Inside Wall Street Obama und der gute Banker
26.02.2009, 00:34 UhrBanker sind in Amerika zur Zeit nicht gerade ansehen. In der Publikumsgunst rangieren sie irgendwo zwischen Lobbyist und Totengräber - und doch stand einer von ihnen am Mittwoch im Mittelpunkt von Barack Obamas Rede vor dem Senat. Und zwar als persönlicher Gast des Präsidenten, der sogar in der Loge der First Lady sitzen durfte.
Allerdings ist Leonard Abess Jr. auch kein gewöhnlicher Banker. Jedenfalls widerlegt er das Klischee vom Gierschlund, dem eigene finanzielle Interessen über das Wohl von Bank und Kunden geht. Diese Sorte Banker trägt einen großen Teil der Schuld an der aktuellen Wirtschafts- und Finanzkrise. Doch, wie gesagt: Leonard Abess Jr. gehört nicht zu den Angeklagten.
Abess ist CEO der City National Bank in Florida, die sein Vater, Leonard Abess Sr. 1946 gegründet hatte. Das Unternehmen wuchs in seiner fünfzigjährigen Geschichte solide und hat heute rund 25 Filialen und Banking Center im ganzen Sonnenstaat. Seit 1983 sitzt der Junior am Steuer, der die Bilanzsumme Jahr für Jahr ausbauen konnte und seit 2002 Einlagen von mehr als 2 Milliarden Dollar vorweisen konnte.
Dann kam die Finanzkrise, für regionale Banken wurde es eng. Abess verkaufte sein Haus im August vergangenen Jahres an die Caja Madrid. Im Rahmen der 1,1 Milliarden Dollar schweren Übernahme durch die zweitgrößte Einlagenbank Spaniens schlug sich Abess gut: Er sollte weiterhin an der Spitze seiner Bank stehen - und tut das auch heute noch. Zudem sprang für ihn ein Bonus von 60 Millionen Dollar heraus.
Hier wird es spannend: Abess, als Banker durchaus ein Freund hoher Geldbeträge, fand es nicht gerecht, dass es vom Verkauf seines Unternehmens derart profitieren sollte. Vielmehr sollten die loyalen, hart arbeitenden Mitarbeiter der City National Bank bedacht werden. Also nahm Abess seine 60 Millionen Dollar und verteilte sie an 399 aktive und 72 frühere Mitarbeiter seines Hauses. Die Presse informierte er nicht; Abess wollte, dass seine Großzügigkeit privat bliebe.

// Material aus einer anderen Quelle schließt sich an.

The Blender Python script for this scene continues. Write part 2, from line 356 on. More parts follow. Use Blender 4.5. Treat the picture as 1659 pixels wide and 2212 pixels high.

Der Miami Herald bekam dennoch Wind von der Sache, berichtete ausführlich und interviewte Abess schließlich. "Einige meiner Mitarbeiter kenne ich, seit ich sieben Jahre als war", erklärte der CEO dem Journalisten die engen Beziehungen im Hause. "Viele Leute haben viele Jahre lang für mich gearbeitet, ohne dass sie einen eigenen Anteil an der Bank besessen hätten - die wollte ich überraschen."
Die Überraschung ist gelungen; seine Mitarbeiter feiern Abess. Und auch Washington wurde auf den Mann aufmerksam. Präsident Barack Obama nannte ihn nun persönlich in seiner Ansprache vor dem Kongress, als er versuchte, den Amerikanern in ihrer schwersten Finanzkrise Hoffnung zu machen und gute Beispiele zu zeigen. "Ich denke an Leonard Abess", so der Präsident über den Helden von Miami, der vielleicht den ein oder anderen Banker bis hinauf an die Wall Street inspiriert.